Charter purchased Time Warner Cable in 2015 and renamed it Spectrum. The company raked in some $3.5 billion in profits last year.

Many other unionists turned out, including hundreds of IBEW electricians and construction workers, hotel workers, laborers, sanitation workers, teachers, retail workers and nurses. The protest began with a rally in Brooklyn, then marched over the Brooklyn Bridge and ended with a rally in Lower Manhattan. Speakers included AFL-CIO President Richard Trumka and New York Gov. Andrew Cuomo.

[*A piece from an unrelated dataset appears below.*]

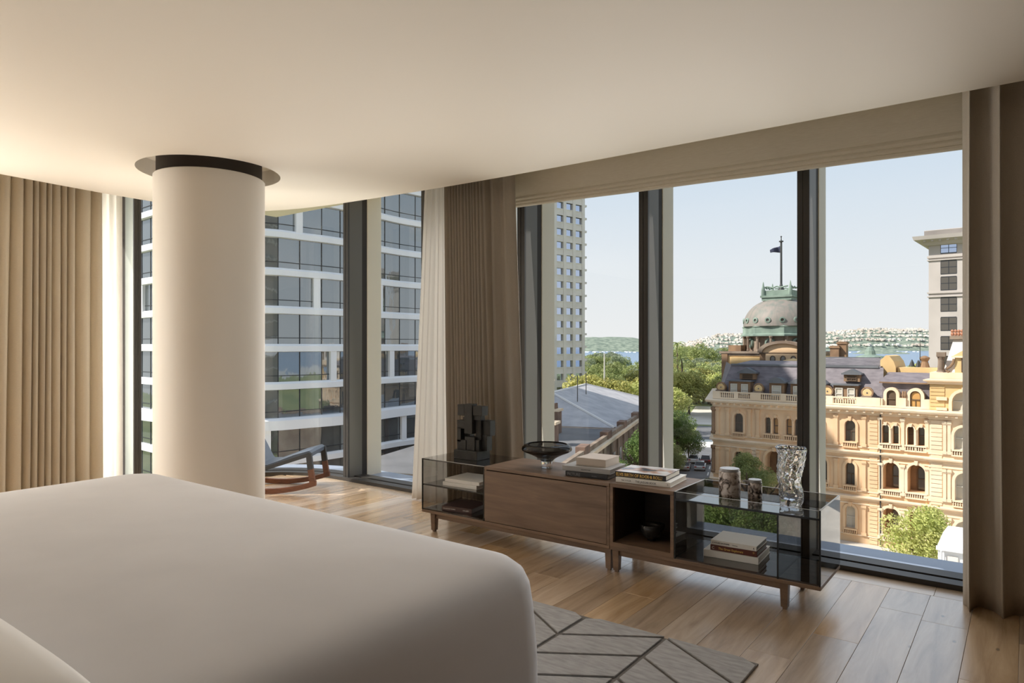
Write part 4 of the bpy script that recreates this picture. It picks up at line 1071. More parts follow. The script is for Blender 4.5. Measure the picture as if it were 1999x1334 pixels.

Marcel Feliu, a member of the Laborers International Union of North America, bumped into the rally when he got off his job building scaffolding. “I stopped right away to show my support,” he said. In dangerous work like I do, the unions are very important. That’s why we need to organize all the workers who don’t have unions.”

“Whatever the outcome of this fight, I will be much better at reaching out to other workers who are on strike,” said Michael Traisi, a picket captain on Staten Island. “I’ve always voiced support for other unions, but now I realize you need to organize to help.”

Traisi also explained how the union is “trying to reach out to some of the new people Spectrum has hired to cross our picket lines. They’ve been told a lot of lies about us.”

Errol Lawrence, a shop steward in Woodside, Queens, worked at Verizon for many years. “I left because they had too many strikes,” he said laughing. “What we need is a major labor movement.